What to produce: Reproduce the lines from the one bearing "Keep writing the" through the one bearing "mesh('pine_needle_litter', V, F, M_chip)", inclusive. Copy them exactly; include no other line.

Scene script records:
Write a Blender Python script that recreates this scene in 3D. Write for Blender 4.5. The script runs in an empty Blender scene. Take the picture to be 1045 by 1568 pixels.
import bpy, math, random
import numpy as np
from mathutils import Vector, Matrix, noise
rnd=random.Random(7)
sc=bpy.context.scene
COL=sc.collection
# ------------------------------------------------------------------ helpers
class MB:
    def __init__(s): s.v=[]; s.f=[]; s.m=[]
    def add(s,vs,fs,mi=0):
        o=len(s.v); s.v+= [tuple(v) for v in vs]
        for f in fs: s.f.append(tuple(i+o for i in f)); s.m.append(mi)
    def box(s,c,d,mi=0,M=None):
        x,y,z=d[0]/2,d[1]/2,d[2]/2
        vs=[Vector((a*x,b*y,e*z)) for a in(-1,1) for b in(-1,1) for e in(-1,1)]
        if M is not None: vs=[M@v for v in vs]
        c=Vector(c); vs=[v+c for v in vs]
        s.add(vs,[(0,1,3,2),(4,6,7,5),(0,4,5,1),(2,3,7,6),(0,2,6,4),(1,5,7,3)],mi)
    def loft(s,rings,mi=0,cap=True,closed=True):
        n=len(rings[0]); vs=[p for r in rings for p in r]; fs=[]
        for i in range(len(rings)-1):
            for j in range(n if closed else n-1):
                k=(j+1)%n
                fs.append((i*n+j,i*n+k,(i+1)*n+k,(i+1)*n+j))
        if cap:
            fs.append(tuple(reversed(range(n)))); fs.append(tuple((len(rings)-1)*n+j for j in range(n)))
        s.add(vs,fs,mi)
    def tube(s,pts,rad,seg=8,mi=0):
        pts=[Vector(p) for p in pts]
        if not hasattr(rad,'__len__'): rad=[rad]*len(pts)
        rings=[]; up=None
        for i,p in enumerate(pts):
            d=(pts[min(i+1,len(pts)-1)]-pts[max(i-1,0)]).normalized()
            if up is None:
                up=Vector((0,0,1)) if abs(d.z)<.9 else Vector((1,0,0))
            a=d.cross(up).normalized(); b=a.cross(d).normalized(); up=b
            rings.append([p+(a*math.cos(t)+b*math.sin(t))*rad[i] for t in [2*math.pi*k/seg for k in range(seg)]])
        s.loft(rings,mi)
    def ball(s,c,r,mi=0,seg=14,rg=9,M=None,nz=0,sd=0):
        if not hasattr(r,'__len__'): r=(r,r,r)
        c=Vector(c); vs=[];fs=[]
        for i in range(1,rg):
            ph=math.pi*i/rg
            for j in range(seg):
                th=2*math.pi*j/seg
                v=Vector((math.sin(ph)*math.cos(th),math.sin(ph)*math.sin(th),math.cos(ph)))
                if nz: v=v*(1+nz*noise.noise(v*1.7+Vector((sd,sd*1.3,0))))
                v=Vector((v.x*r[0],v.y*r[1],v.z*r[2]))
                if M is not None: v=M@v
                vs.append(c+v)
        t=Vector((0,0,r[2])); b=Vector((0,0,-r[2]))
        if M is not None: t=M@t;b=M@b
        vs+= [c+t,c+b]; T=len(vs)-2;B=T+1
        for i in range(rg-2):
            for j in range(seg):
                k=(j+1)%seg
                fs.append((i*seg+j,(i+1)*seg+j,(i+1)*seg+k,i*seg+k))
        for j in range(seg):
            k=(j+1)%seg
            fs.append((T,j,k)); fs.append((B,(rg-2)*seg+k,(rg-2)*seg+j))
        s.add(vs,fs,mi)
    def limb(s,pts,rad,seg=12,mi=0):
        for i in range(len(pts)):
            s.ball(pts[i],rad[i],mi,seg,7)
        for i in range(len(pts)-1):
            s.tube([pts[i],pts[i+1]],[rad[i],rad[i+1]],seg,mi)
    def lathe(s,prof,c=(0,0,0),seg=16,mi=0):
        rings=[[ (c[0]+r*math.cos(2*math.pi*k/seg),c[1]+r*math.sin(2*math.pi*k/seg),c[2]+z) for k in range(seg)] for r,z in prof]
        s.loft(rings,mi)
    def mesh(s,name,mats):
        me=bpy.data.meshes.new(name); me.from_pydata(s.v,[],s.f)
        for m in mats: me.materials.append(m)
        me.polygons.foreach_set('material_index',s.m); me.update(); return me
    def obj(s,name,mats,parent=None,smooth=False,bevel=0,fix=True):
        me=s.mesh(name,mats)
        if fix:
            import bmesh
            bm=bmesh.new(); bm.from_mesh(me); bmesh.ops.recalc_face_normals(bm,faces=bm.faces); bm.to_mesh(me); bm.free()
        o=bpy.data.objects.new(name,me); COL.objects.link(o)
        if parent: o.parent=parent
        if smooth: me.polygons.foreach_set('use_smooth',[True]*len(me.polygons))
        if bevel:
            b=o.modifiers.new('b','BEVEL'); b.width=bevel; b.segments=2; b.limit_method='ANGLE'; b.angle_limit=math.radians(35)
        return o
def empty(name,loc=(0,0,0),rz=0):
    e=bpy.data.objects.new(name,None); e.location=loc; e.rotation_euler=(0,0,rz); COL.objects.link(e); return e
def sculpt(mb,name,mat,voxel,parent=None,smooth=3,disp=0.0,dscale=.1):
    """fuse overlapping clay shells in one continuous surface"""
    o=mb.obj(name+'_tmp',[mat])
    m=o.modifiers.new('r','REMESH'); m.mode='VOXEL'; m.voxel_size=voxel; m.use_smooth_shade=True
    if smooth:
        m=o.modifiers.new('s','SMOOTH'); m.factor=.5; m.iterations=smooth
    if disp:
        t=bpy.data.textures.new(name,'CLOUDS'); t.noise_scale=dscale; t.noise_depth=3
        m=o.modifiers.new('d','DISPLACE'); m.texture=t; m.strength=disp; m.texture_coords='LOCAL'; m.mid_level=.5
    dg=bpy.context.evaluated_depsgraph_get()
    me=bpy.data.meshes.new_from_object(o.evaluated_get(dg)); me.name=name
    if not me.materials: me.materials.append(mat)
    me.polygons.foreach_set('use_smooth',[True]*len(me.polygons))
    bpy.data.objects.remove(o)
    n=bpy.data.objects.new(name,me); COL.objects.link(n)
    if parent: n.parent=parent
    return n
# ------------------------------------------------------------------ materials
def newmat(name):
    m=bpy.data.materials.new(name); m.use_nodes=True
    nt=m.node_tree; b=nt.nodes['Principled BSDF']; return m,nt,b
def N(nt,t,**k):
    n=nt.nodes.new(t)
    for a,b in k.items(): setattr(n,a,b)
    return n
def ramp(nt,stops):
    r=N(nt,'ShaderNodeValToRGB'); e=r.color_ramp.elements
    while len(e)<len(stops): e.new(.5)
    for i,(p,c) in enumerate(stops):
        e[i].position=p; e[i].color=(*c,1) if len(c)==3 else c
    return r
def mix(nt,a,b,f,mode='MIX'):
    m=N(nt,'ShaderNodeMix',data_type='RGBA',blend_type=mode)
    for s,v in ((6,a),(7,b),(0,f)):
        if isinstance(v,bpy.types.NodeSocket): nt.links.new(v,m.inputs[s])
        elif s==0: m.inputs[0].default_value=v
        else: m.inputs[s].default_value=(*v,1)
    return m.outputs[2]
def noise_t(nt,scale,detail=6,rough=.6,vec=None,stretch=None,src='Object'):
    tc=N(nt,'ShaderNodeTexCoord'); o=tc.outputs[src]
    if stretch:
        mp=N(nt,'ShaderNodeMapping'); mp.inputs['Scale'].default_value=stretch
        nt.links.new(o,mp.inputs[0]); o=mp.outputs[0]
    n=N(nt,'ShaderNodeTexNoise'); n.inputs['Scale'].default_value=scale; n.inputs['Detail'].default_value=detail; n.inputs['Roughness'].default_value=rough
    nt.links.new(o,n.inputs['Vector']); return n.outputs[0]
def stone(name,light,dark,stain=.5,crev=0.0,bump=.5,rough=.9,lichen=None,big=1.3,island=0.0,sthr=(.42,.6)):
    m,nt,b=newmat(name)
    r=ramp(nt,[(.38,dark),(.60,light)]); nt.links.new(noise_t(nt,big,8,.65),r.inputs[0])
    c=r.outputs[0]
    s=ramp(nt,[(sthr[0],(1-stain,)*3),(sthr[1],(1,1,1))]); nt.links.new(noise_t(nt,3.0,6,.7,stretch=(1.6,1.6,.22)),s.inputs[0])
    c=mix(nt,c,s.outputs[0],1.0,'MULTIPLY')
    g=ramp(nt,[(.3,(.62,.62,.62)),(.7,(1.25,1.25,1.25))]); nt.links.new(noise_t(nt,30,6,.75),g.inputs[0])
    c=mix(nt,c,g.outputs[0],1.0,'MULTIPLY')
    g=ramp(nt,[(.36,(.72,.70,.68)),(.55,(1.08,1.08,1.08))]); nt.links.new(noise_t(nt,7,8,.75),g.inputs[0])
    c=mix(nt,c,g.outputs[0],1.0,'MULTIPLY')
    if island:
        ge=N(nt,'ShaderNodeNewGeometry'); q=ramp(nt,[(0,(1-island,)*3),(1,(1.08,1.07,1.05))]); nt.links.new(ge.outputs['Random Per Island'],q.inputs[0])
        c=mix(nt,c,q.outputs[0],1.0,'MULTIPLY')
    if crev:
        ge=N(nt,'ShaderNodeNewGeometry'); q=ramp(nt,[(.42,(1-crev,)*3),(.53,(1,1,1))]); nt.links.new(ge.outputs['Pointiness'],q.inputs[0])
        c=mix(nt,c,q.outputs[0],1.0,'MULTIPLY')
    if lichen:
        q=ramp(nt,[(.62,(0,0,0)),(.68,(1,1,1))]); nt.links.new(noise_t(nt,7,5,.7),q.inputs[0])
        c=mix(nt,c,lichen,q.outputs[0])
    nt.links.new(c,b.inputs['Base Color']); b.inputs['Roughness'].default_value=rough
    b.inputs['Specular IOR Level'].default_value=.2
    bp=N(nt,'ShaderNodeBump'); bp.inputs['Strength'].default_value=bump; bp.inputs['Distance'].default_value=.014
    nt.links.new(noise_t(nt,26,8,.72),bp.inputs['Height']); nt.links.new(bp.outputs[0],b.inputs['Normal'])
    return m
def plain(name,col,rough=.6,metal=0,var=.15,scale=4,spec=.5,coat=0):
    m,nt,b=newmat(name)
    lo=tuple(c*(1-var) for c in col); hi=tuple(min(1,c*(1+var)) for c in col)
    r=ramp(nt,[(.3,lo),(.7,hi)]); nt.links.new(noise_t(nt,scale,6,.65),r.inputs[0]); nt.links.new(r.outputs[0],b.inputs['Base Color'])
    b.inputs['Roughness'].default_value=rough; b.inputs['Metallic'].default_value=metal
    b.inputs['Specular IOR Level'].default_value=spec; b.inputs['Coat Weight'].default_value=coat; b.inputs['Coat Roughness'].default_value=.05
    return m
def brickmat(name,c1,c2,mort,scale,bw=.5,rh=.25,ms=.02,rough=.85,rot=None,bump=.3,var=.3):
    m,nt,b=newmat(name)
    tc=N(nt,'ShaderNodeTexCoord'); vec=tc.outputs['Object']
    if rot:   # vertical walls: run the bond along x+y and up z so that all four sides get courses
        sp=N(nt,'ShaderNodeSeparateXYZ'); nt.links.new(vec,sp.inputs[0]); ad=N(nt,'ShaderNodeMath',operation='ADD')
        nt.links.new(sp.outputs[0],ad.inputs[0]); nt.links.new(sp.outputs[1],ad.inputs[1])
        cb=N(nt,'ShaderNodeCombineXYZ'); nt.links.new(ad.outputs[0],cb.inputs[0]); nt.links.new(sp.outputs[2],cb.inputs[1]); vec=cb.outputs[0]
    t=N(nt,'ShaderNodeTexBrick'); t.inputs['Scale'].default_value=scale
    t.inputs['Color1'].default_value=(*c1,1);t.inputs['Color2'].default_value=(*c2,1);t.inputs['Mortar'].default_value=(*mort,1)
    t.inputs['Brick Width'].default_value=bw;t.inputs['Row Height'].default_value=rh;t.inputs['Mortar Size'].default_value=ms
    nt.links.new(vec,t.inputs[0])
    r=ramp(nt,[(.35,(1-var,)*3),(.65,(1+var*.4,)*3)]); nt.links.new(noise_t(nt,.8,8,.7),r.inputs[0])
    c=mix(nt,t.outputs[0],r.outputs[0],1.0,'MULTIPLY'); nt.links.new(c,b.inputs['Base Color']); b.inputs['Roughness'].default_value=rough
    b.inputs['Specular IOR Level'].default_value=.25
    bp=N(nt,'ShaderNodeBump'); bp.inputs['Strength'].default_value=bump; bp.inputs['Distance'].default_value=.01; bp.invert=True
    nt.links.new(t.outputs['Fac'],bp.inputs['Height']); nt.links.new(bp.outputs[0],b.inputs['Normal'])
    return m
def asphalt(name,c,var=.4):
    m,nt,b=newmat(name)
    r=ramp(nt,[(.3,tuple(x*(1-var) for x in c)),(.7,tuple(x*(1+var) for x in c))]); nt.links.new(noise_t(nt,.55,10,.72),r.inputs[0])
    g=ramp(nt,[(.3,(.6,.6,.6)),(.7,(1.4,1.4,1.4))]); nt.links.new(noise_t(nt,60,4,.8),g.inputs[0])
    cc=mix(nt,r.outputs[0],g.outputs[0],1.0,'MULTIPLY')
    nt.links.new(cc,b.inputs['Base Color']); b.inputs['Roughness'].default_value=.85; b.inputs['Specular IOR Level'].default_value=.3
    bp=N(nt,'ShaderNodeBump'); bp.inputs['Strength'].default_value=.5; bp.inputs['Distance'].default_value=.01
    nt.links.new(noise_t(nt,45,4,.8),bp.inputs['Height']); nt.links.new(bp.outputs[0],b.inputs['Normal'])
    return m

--

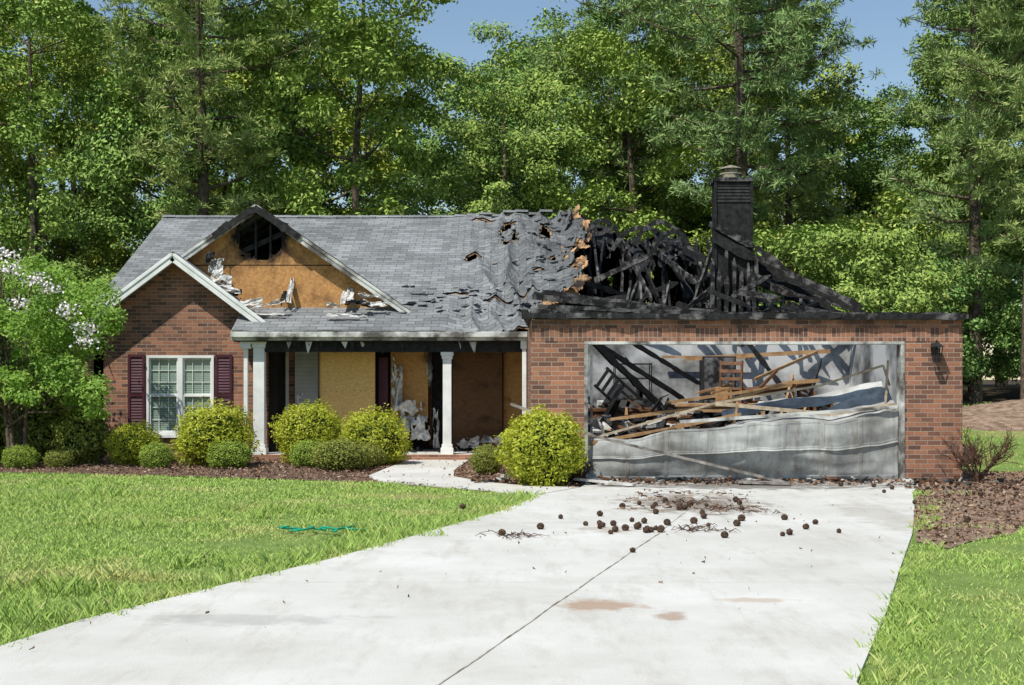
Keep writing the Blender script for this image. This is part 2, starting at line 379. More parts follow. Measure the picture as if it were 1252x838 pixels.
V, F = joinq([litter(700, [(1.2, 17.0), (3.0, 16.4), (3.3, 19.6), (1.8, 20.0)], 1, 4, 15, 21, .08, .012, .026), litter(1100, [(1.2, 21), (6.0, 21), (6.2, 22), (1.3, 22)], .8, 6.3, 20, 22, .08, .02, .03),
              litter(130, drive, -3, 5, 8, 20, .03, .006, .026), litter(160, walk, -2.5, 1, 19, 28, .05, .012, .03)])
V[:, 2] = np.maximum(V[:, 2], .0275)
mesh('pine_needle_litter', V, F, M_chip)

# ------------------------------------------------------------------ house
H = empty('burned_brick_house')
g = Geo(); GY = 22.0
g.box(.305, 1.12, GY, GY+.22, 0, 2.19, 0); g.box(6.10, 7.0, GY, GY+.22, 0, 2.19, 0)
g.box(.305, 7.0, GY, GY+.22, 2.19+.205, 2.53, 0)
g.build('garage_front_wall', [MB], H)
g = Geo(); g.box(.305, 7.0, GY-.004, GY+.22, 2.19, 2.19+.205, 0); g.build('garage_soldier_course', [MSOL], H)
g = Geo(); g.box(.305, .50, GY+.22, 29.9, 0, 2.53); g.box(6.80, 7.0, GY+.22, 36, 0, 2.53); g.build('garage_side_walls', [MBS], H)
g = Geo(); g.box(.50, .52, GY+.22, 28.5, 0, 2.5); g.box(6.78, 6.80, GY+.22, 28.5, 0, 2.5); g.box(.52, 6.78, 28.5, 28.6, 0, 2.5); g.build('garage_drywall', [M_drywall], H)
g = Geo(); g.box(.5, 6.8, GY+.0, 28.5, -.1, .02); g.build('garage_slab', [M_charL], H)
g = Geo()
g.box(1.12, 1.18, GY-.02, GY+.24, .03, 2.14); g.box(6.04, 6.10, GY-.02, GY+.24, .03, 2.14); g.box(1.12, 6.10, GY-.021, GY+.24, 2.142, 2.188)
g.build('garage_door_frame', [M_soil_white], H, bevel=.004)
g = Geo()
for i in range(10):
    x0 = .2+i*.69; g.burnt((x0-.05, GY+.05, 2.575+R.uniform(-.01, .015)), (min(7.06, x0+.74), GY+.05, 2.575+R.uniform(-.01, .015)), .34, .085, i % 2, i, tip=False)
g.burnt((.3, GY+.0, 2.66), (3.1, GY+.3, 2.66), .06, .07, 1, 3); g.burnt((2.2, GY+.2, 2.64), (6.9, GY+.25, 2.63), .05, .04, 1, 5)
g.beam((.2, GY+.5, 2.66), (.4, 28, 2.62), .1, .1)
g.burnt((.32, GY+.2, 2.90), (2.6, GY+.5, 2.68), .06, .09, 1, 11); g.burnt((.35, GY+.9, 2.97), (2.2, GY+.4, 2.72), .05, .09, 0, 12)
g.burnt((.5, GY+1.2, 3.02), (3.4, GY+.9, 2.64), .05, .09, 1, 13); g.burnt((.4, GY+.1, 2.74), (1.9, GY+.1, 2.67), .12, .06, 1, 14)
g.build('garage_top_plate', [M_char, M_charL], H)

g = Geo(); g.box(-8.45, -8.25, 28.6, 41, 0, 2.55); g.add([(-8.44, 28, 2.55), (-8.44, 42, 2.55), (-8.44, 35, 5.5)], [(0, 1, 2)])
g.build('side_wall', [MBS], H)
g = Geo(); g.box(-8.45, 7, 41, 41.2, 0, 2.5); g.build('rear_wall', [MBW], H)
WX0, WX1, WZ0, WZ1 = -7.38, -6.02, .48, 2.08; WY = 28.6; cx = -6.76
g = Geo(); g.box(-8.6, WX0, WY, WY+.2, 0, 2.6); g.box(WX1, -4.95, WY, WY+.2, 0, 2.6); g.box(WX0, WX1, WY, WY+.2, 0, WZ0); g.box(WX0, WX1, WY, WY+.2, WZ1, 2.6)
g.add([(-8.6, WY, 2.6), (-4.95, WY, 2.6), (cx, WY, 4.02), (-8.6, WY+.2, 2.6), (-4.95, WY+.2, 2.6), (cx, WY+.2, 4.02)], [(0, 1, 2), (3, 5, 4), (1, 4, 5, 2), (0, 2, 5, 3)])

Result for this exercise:
Keep writing the Blender script for this image. This is part 2, starting at line 379. More parts follow. Measure the picture as if it were 1252x838 pixels.
V, F = joinq([litter(700, [(1.2, 17.0), (3.0, 16.4), (3.3, 19.6), (1.8, 20.0)], 1, 4, 15, 21, .08, .012, .026), litter(1100, [(1.2, 21), (6.0, 21), (6.2, 22), (1.3, 22)], .8, 6.3, 20, 22, .08, .02, .03),
              litter(130, drive, -3, 5, 8, 20, .03, .006, .026), litter(160, walk, -2.5, 1, 19, 28, .05, .012, .03)])
V[:, 2] = np.maximum(V[:, 2], .0275)
mesh('pine_needle_litter', V, F, M_chip)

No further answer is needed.